Characters course its streets across different games; they hurtle through its surrounds in a train. It was instrumental in the downfall of a feared corporation; and it altered a man’s career trajectory, sending him one day to a village in Spain. A picture of the Raccoon forest hangs on the wall of a plantation house somewhere in Louisiana, years later.

It helps that these series don’t stretch back too far in time – they are close enough for familiar characters to come and go. Assassin’s Creed on the other hand bends toward the power of its premise: with the animus it can go anywhere, anywhen, often making leaps of not tens but hundreds of years.

Still, is it any wonder that the most cherished games in the canon, II and Brotherhood, tarry in renaissance Italy, shepherded by that rare thing for this series: a protagonist with likeability and longevity? The map of Rome in that game was completely new, but the sensation of being in Italy during that time, coupled with Ezio’s winsome blend of bravado and humour made us feel, for the first time, part of something cohesive.

Assassin's Creed

The underrated Revelations makes the pilgrimage to Constantinople with an older Ezio, peppered with wry cynicism and salted with grey hairs. His weary determination and weather-beaten posterior made him the perfect chaperone for this new trip. It helped us frame the Ottoman Empire and its discontents against ground we had trodden before.

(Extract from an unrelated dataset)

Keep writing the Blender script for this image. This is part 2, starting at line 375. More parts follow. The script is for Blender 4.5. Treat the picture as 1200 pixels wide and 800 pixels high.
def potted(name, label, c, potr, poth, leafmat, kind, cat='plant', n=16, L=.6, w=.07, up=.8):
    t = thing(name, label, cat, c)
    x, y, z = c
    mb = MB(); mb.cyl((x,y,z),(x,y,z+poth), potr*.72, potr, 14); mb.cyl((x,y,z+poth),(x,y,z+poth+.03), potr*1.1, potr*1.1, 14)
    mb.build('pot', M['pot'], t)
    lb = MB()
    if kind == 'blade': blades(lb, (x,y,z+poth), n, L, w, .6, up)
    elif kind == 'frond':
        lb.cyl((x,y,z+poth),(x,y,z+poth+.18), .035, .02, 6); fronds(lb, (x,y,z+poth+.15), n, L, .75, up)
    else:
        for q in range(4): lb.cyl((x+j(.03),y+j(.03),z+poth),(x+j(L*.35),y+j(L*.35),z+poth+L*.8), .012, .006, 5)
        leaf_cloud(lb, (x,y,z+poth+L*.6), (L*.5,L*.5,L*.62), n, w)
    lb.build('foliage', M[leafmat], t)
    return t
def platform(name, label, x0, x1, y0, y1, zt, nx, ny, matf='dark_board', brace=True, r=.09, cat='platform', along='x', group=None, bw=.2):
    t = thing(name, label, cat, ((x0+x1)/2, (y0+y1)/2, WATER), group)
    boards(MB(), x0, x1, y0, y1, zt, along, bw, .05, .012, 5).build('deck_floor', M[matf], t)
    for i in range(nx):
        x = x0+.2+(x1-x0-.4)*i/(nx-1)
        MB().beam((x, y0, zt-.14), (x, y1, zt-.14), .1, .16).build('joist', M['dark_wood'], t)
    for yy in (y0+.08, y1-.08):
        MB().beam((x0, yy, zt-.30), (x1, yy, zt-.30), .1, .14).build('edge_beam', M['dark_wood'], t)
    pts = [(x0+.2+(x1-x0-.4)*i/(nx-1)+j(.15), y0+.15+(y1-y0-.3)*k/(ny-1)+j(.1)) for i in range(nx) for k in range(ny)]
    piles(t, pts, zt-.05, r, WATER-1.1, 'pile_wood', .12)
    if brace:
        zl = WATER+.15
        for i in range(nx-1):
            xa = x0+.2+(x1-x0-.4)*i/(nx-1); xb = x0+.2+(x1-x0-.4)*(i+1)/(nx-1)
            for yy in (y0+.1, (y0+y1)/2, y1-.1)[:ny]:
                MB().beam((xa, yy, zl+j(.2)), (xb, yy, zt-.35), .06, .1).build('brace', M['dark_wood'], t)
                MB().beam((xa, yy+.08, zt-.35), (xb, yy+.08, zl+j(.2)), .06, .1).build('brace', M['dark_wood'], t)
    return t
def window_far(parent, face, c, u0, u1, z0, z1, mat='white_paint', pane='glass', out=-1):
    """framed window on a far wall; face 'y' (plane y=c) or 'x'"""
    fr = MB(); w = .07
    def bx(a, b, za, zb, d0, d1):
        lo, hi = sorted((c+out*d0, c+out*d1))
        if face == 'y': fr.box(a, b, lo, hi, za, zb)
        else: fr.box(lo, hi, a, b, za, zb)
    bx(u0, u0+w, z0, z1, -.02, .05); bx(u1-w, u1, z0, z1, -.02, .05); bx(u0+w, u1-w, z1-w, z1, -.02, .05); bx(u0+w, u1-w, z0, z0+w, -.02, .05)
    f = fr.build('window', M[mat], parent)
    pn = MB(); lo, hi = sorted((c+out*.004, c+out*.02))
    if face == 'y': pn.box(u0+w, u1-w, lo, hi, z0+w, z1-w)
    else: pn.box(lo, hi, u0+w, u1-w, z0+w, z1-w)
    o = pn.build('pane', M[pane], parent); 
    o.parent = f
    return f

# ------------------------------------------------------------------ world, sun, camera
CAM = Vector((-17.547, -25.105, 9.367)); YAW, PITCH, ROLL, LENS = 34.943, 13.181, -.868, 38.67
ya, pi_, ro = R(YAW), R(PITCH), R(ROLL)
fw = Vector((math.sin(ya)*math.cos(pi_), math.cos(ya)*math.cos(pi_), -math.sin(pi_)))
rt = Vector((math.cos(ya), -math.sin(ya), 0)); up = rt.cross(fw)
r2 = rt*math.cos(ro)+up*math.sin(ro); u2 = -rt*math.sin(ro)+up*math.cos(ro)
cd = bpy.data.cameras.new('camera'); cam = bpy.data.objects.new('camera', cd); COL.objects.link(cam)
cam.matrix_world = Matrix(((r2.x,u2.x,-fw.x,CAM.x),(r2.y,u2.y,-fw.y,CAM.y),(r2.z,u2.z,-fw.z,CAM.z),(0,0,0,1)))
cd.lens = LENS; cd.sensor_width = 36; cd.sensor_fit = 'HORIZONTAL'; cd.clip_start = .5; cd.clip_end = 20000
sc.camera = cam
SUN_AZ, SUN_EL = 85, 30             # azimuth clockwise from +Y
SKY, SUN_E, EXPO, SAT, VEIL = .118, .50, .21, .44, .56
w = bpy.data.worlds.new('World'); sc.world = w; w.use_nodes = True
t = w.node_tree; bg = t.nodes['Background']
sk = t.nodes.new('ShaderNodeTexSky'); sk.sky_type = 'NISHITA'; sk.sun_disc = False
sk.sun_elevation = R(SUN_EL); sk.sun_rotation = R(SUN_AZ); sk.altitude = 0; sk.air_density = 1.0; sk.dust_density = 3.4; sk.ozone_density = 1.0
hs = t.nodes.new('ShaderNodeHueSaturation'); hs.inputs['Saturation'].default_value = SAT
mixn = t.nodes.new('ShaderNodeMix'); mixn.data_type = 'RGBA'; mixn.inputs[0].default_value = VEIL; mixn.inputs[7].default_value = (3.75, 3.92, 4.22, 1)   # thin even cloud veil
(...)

It speaks to the incredible untapped potential of the Animus: through ‘memories’ and ‘synchronisation’ it bound the series’ trinity of protagonists, bringing Desmond, Ezio, and Altair in concert with one another across generations. It can be used to make a night sky of history, pointed with characters like twinkling stars in one all-encompassing belle époque. But Ubisoft never went back.

And so with Assassin’s Creed: Origins we turn forwards to the past, to Egypt, and let’s hope to stay a while. Let’s hope, even, to revisit it after we leave. “You can’t go home again,” says Tom Wolfe. And he’s right insofar as it won’t be the same home you remember. Sometimes, though, that’s a beautiful thing.